Des dépenses plus sélectives
Au début de la semaine passée, le premier ministre britannique, Boris Jonhson, avait levé un coin du voile concernant ses nouveaux plans de relance économique. L'espoir est que ces plans aident le pays a sortir de la prise récession qu'il ait connue depuis 300 ans. La stratégie "Build Build Build" et son slogan "construire mieux, plus vert, plus vite" de Johnson se focalise surtout sur les travaux d'infrastructure. La somme de 5 milliards de dollars dégagée à cet effet n'a cependant rien d'impressionnant. Le premier ministre n'en a pas moins fait impression sur le marché, comme en atteste notamment la réaction de la livre sterling. Hier, c'est le ministre des Finances, Rishi Sunak, qui a annoncé un nouveau train de mesures budgétaires.Le gouvernement a décidé que l'heure n'était plus aux dépenses à tous crins.
Le plan que vient de dévoiler Sunak est principalement axé sur l'emploi. À l'heure actuelle, le gouvernement britannique finance environ 80% des salaires des personnes en chômage temporaire. La condition est que ces travailleurs ne soient pas licenciés. Le coût de cette mesure est estimé à environ 14 milliards de livres par mois. Une situation intenable.

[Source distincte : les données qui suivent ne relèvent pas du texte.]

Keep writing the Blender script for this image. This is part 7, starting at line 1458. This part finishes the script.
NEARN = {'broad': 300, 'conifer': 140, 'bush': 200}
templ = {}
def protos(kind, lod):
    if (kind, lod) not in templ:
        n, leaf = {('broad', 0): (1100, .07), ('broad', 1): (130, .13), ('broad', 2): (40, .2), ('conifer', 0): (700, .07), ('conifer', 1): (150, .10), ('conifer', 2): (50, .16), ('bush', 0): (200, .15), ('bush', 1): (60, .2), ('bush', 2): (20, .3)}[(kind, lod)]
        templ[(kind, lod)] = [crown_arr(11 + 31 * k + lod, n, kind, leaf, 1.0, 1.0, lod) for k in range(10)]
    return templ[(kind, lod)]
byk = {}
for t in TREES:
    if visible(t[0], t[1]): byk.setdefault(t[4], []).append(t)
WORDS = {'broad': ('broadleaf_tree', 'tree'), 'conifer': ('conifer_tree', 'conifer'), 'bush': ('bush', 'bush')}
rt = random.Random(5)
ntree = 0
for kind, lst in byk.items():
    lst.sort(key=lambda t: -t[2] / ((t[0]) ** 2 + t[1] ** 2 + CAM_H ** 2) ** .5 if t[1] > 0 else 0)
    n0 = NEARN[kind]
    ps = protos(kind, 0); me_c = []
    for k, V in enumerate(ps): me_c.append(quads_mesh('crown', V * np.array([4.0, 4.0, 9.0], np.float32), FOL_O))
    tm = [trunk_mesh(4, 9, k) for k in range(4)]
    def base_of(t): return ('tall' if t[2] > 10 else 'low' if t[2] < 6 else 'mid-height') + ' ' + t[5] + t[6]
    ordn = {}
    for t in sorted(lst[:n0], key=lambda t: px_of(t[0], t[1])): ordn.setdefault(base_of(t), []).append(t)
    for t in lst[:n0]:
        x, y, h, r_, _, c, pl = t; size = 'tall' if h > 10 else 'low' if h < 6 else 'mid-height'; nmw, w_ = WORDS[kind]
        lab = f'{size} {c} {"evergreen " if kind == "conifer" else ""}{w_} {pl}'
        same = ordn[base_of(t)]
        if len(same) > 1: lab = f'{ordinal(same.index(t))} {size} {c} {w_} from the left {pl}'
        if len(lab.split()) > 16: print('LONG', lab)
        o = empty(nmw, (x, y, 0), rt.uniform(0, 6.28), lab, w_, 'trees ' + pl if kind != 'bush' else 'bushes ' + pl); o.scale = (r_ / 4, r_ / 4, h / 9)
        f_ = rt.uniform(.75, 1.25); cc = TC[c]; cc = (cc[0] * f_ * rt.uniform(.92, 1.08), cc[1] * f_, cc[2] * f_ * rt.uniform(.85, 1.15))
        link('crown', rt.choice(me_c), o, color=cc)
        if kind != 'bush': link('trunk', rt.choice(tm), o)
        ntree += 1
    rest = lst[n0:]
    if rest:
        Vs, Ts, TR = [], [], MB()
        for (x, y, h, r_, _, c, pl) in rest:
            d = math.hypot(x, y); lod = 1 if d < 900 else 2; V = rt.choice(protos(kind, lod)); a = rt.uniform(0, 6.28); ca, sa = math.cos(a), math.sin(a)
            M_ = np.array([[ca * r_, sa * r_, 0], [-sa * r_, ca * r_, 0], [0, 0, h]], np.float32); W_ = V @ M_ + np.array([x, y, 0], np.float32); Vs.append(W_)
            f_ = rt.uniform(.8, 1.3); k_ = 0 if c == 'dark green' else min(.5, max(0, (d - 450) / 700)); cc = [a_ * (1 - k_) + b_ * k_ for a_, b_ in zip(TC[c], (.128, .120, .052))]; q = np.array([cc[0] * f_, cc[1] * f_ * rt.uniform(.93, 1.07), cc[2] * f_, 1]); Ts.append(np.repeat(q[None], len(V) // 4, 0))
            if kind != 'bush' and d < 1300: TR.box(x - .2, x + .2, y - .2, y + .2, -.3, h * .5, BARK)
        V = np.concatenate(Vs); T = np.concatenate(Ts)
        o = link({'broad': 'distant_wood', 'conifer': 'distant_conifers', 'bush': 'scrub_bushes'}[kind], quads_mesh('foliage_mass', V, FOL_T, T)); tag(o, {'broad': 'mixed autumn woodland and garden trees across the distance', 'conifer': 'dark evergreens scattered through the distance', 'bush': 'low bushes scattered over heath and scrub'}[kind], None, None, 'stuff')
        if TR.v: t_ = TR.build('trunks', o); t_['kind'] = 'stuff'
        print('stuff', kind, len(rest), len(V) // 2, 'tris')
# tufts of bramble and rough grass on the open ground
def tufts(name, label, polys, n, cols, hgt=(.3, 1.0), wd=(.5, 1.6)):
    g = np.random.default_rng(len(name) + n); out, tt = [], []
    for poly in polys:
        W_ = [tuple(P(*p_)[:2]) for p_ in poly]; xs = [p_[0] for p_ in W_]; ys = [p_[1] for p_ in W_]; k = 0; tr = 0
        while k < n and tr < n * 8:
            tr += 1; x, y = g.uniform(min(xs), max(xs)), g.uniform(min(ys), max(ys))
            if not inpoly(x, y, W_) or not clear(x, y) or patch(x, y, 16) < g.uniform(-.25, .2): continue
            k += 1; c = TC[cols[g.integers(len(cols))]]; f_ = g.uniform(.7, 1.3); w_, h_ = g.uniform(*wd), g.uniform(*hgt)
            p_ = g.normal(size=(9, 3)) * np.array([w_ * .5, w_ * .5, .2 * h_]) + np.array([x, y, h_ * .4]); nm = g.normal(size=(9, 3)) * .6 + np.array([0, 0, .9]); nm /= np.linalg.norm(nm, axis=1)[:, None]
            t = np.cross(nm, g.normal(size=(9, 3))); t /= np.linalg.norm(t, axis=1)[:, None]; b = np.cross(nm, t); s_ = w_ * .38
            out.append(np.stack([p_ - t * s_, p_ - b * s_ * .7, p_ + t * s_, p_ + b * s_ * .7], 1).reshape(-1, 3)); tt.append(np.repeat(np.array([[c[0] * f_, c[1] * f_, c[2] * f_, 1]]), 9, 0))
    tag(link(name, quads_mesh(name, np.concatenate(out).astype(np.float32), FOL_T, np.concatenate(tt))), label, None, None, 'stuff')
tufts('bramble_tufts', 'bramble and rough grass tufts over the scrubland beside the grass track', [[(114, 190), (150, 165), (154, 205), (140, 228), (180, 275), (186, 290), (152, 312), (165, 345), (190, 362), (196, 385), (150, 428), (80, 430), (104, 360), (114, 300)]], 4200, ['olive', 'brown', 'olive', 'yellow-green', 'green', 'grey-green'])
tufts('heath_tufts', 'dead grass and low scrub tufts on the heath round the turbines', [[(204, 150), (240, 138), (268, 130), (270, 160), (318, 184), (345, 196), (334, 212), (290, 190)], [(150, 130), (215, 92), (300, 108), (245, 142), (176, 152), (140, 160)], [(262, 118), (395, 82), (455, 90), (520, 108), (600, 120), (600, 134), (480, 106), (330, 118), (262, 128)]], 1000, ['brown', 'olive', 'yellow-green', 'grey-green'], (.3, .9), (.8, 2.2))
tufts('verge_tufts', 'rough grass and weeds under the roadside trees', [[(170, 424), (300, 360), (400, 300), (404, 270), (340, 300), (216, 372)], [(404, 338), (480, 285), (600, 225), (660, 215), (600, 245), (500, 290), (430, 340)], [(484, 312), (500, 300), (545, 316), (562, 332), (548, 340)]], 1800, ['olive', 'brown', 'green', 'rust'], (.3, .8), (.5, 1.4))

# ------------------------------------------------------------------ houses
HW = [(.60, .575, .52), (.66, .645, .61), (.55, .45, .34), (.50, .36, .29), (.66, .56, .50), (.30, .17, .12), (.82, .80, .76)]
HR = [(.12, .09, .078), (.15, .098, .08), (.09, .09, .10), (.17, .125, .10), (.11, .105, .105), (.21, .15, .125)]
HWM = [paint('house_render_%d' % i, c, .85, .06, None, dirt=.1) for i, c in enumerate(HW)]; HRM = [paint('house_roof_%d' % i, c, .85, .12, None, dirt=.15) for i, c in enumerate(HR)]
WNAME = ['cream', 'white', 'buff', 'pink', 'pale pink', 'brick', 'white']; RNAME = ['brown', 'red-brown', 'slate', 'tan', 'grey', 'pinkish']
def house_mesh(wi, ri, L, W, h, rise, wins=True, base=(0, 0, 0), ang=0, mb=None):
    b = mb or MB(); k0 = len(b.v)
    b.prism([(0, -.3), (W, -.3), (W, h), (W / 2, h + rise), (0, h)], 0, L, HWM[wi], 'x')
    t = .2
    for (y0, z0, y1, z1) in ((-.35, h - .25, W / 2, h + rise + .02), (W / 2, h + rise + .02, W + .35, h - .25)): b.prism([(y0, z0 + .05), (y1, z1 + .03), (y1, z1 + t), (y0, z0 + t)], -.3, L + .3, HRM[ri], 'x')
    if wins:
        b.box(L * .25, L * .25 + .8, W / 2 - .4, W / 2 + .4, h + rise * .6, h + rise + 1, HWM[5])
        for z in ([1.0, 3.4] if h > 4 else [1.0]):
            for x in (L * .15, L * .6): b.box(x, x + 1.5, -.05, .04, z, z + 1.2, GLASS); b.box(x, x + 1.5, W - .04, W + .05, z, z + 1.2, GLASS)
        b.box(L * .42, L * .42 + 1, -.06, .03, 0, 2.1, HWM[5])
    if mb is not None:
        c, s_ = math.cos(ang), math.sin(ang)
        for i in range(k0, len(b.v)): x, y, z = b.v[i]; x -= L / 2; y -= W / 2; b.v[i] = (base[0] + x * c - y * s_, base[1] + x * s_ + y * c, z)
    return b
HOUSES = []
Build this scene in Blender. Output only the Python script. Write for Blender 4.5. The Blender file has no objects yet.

Ce programme sera progressivement démantelé au cours des prochains et définitivement enterré fin octobre. Hier, Sunak a toutefois promis la mise en place d'une alternative. Pour chaque chômeur qui pourra reprendre le travail à partir de novembre et qui restera actif jusqu'au moins fin janvier, l'employeur touchera 1.000 livres. Le gouvernement a débloqué une enveloppe de 9 milliards pour cela. Avec les chèques-restaurant et la réduction provisoire de la TVA de 20% à 5%, Sunak tente de sauver la saison de l'horeca et des parcs d'attraction (4,5 milliards de livres). Cet accent sur le tourisme et l'horeca n'a rien de surprenant quand on sait que ces deux secteurs représentent environ 10% de l'emploi au Royaume-Uni et jusqu'à 5% du PIB. Par ailleurs, une réduction d'impôt sur l'immobilier devrait aussi donner un petit coup de pouce au secteur de la construction. Trois milliards de livres ont également été dégagés pour financer les ambitions vertes du gouvernement.
Le coût total de ces mesures est estimé autour de 30 milliards de livres. Cela pourrait paraître beaucoup, mais rapportée au PIB, cette somme reste relativement modeste. Elle n'a en outre rien d'impressionnant face aux énormes mesures budgétaires qui sont prises presque partout ailleurs dans le monde. Pour nous, le gouvernement veut surtout faire passer le message que la page des dépenses illimitées est provisoirement tournée. Ce qui était encore acceptable au moment où la pandémie était incontrôlée est beaucoup plus difficile à justifier aujourd'hui. Selon les estimations, le déficit budgétaire devrait grimper à 350 milliards de livres, soit environ 17% du PIB, un record depuis la fin de la seconde guerre mondiale.
Dans ce contexte, une politique budgétaire plus sélective et plus modérée n'a donc rien de prématuré. Cela signifie cependant que la livre sterling perd (en partie) un important facteur de soutien. Cela explique peut-être la performance relativement décevante d'hier. Mardi, le cours EUR/GBP était retombé sous la barre de 0,90, mais le mouvement qui suit généralement la rupture d'un seuil technique à ce point important a manqué de conviction. À court terme, la monnaie pourra compter sur un sentiment de marché toujours favorable. La paire EUR/GBP s'est prudemment réinstallée dans l'étroite fourchette de fluctuation située entre 0,89 et 0,90 de fin mai et juin. À plus long terme, nous sommes toujours persuadés que la livre devrait plutôt osciller entre 0,90 et 0,92.